■ WHAT YOU ARE ASKED TO DO
Output, please, exactly those lines of the listing that come before the line with "areca(1034, 24, 'light", along with that line itself.

■ DATA
- - - -

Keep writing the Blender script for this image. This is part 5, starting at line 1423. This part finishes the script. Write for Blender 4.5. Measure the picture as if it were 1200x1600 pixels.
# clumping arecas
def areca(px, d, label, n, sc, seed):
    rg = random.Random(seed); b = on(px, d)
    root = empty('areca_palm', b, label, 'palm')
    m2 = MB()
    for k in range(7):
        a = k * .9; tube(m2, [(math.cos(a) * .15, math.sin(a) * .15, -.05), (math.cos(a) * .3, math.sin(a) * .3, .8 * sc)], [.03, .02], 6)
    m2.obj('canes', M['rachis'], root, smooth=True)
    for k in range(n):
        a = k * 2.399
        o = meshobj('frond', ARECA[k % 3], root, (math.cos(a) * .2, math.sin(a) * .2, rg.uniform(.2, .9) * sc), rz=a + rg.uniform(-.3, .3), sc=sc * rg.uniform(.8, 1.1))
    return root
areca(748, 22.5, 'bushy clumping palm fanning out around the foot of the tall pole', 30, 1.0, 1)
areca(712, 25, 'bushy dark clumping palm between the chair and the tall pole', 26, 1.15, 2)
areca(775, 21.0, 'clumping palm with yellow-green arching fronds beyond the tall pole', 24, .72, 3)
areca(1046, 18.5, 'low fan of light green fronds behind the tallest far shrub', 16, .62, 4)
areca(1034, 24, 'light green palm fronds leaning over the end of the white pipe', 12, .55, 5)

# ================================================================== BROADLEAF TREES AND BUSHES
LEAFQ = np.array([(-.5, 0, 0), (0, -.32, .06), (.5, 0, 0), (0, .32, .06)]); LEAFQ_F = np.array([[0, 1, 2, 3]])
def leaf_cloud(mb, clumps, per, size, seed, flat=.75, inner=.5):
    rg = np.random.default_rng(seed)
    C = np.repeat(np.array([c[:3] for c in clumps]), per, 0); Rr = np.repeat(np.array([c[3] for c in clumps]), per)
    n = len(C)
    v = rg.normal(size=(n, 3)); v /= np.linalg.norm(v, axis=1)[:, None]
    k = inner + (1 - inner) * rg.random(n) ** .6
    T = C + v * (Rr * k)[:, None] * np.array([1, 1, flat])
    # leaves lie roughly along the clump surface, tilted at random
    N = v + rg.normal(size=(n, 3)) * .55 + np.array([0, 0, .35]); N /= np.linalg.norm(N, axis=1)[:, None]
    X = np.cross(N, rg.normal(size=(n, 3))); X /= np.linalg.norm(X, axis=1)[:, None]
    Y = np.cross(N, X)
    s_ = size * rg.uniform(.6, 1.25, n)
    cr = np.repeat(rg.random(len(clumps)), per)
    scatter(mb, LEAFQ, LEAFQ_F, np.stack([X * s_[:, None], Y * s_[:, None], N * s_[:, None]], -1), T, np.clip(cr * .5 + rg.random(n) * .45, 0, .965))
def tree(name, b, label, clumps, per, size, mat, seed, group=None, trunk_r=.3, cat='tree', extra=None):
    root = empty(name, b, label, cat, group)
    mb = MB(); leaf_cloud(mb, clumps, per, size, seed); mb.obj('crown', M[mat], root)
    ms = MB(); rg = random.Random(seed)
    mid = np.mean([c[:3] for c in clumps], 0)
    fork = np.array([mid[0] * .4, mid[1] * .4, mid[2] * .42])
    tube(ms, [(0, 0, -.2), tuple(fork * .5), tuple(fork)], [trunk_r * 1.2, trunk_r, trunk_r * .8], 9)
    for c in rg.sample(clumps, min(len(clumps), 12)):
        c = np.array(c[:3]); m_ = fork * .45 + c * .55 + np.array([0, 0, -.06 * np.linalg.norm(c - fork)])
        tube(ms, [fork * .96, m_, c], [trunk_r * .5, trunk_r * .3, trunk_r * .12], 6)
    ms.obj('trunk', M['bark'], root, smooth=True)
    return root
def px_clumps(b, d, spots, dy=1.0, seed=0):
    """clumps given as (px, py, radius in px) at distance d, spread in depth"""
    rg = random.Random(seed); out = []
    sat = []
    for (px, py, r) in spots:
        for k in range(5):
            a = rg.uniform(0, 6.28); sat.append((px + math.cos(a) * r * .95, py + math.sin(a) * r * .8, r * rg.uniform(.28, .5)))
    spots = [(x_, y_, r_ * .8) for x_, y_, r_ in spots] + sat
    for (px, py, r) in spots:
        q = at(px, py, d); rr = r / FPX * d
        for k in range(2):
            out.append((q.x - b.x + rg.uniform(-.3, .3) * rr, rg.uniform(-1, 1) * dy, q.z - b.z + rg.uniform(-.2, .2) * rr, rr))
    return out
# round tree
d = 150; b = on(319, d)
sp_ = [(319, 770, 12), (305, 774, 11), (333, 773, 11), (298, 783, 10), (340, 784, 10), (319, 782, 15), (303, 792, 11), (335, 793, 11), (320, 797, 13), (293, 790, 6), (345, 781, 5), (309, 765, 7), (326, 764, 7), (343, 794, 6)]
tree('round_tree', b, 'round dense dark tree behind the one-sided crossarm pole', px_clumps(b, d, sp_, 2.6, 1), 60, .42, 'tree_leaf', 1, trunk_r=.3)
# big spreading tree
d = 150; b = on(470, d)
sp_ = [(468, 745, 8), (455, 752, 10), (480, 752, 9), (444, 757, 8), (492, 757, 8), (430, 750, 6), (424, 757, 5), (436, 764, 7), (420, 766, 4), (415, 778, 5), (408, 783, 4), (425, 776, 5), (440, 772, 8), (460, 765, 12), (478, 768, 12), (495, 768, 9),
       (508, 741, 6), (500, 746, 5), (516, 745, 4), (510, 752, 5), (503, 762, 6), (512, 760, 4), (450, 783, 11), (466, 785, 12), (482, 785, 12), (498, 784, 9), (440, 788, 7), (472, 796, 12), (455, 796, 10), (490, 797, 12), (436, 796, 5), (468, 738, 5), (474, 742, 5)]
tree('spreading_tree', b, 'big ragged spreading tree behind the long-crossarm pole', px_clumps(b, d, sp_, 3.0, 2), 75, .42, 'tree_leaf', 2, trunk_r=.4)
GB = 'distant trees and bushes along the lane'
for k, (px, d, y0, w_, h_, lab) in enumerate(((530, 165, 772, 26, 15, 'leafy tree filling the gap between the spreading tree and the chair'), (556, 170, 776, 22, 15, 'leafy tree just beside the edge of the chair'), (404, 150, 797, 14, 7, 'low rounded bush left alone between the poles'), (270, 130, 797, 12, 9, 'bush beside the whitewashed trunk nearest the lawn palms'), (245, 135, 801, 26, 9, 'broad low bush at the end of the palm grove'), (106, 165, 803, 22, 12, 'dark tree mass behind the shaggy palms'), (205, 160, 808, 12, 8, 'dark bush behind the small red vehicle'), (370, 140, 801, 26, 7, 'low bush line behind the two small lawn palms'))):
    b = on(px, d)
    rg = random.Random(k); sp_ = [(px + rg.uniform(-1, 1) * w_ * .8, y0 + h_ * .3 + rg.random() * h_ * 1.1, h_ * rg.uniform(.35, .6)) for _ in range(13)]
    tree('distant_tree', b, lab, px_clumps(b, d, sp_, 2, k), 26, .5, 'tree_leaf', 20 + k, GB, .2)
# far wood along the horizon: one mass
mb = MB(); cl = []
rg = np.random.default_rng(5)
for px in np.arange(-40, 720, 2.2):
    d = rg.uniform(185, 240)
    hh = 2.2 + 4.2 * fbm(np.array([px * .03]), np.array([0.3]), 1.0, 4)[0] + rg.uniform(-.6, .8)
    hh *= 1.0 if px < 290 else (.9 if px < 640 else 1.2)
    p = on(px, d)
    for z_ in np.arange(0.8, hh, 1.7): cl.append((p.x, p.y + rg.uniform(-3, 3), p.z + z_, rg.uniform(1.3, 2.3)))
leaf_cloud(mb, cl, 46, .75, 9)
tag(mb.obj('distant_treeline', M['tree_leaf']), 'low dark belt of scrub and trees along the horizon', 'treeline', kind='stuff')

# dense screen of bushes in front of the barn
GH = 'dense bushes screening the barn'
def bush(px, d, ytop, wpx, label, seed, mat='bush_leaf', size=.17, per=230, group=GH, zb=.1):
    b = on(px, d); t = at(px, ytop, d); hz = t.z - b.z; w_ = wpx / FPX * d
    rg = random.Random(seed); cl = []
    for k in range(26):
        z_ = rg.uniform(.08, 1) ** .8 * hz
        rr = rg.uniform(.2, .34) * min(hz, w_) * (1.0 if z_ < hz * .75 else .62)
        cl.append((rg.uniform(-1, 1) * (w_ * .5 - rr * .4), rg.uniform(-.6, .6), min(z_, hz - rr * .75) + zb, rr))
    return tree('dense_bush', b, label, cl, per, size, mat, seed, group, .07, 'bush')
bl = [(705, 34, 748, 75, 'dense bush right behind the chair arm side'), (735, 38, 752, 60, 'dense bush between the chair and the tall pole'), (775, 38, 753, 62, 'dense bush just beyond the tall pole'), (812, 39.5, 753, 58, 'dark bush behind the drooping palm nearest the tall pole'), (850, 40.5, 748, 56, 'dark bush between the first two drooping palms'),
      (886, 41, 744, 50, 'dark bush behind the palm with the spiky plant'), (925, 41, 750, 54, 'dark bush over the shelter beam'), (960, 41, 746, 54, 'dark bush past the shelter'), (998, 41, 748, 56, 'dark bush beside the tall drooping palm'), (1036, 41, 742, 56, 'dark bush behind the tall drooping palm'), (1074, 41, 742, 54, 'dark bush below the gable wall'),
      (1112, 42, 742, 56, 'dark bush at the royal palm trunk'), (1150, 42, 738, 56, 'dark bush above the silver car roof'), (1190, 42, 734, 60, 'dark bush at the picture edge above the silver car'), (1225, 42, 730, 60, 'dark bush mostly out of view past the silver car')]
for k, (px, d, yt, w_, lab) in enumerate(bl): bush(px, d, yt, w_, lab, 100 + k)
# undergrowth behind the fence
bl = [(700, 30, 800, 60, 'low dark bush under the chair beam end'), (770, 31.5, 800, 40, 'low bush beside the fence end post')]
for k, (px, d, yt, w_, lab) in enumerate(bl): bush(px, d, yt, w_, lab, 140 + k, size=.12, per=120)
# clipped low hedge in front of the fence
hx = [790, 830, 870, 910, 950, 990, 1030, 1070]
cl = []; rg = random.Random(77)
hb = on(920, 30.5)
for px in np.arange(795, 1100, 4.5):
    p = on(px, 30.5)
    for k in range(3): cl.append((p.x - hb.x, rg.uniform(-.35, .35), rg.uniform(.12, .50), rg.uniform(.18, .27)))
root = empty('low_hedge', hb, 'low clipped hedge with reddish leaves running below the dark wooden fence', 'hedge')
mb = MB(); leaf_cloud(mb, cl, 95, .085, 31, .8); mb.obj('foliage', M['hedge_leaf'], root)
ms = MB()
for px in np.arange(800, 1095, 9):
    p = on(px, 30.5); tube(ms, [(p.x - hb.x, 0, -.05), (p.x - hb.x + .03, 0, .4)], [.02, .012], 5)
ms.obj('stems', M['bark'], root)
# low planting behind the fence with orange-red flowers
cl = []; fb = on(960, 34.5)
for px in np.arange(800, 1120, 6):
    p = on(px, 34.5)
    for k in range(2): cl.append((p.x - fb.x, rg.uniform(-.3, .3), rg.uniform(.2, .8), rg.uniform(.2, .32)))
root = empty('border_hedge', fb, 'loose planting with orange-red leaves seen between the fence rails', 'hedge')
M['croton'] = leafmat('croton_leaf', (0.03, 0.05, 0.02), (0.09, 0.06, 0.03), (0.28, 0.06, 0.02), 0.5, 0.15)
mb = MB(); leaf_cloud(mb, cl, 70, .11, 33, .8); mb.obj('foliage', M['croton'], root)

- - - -

■ SOLUTION
Keep writing the Blender script for this image. This is part 5, starting at line 1423. This part finishes the script. Write for Blender 4.5. Measure the picture as if it were 1200x1600 pixels.
# clumping arecas
def areca(px, d, label, n, sc, seed):
    rg = random.Random(seed); b = on(px, d)
    root = empty('areca_palm', b, label, 'palm')
    m2 = MB()
    for k in range(7):
        a = k * .9; tube(m2, [(math.cos(a) * .15, math.sin(a) * .15, -.05), (math.cos(a) * .3, math.sin(a) * .3, .8 * sc)], [.03, .02], 6)
    m2.obj('canes', M['rachis'], root, smooth=True)
    for k in range(n):
        a = k * 2.399
        o = meshobj('frond', ARECA[k % 3], root, (math.cos(a) * .2, math.sin(a) * .2, rg.uniform(.2, .9) * sc), rz=a + rg.uniform(-.3, .3), sc=sc * rg.uniform(.8, 1.1))
    return root
areca(748, 22.5, 'bushy clumping palm fanning out around the foot of the tall pole', 30, 1.0, 1)
areca(712, 25, 'bushy dark clumping palm between the chair and the tall pole', 26, 1.15, 2)
areca(775, 21.0, 'clumping palm with yellow-green arching fronds beyond the tall pole', 24, .72, 3)
areca(1046, 18.5, 'low fan of light green fronds behind the tallest far shrub', 16, .62, 4)
areca(1034, 24, 'light green palm fronds leaning over the end of the white pipe', 12, .55, 5)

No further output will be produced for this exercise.